From: Doc O'Leary on
In article <hhmigs$fch$1(a)news.albasani.net>,
"BGB / cr88192" <cr88192(a)hotmail.com> wrote:

> in many peoples' minds, C++ == OOP, and in many others, Java == OOP.

So? Ignore all those people. Suggest to them that they instead find a
satisfying career in the fast food industry.

--
My personal UDP list: 127.0.0.1, localhost, googlegroups.com, ono.com,
and probably your server, too.
From: S Perryman on
Ed Kirwan wrote:

> Paul Sinnett wrote:

> http://research.scee.net/files/presentations/gcapaustralia09/Pitfalls_of_Object_Oriented_Programming_GCAP_09.pdf

> That slideware rekindled my admiration for game design. I haven't thought
> about processor pipelining in years.

> If the slideware - excellent though it is - has a weakness it's that it
> could be interpretted too broadly. There's certainly something striking
> about the bold assertion on slide 110, "It's all about the memory."

> [...]

> The weakness mentioned above is that readers could overlook the game-aspect
> and take the advice to be generally applicable, which it is not.

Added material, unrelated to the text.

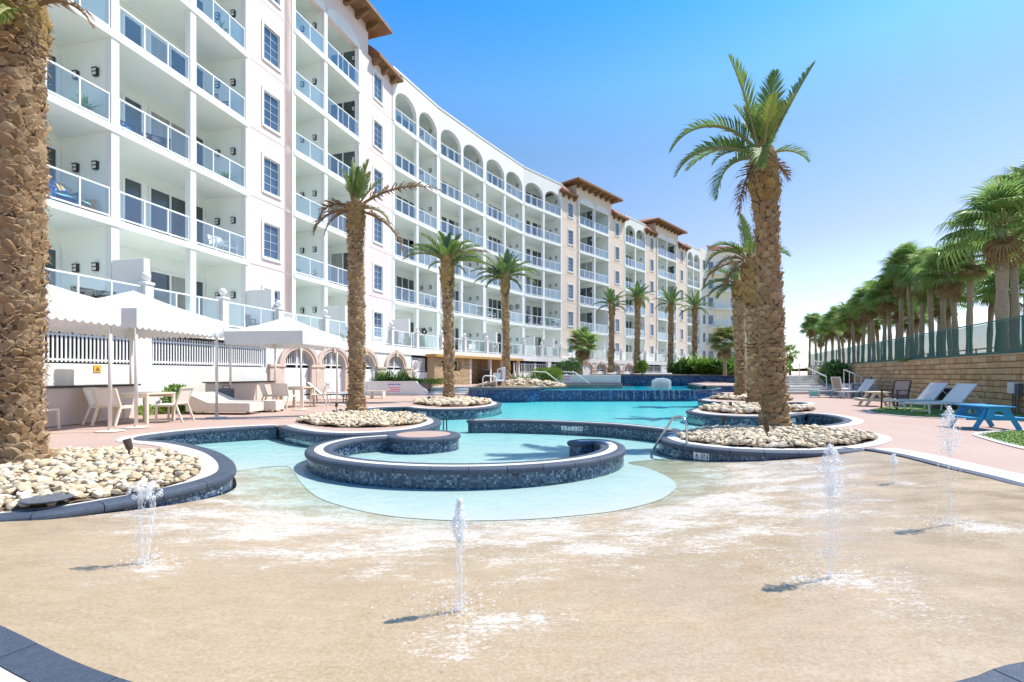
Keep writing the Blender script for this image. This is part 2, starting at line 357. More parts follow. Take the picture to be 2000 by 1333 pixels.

The issue they have is squeezing every drop of performance out of an
implementation that is being produced by a particular code generator, for a
particular processor env.

That is a matter of *algorithmics* (providing the best solution to squeeze
those drops out) , and *abstraction* (how to present the algorithmics to
user components, without coupling those components to the details) .

None of which is specific to OOP.


> Encapsulation is about minimising the number of potential dependencies with
> the highest change-propagation probability, so that if you change the code
> in one place, you minimise the chance ripple-effect, forcing costly changes
> elsewhere.

No, that's *coupling* .

Encapsulation is about organising things into something that can be
*referenced as a whole* . Whether that whole is a module, ADT, class etc is
another story.


> Of course, when you're as close to the metal as Tony is, then potential
> ripple effect costs perhaps pale compared to the enormous financial losses
> of a game that doesn't sell because it's too slow.

When one has to talk of "pitfalls" in terms of particular processors etc,
then the point is lost. I would expect a similar slide-pack to come from
TI, ADI etc called "pitfalls of OOP" , showing the problems of 'typical'
C++ impls of convolution, FFT etc on their DSPs.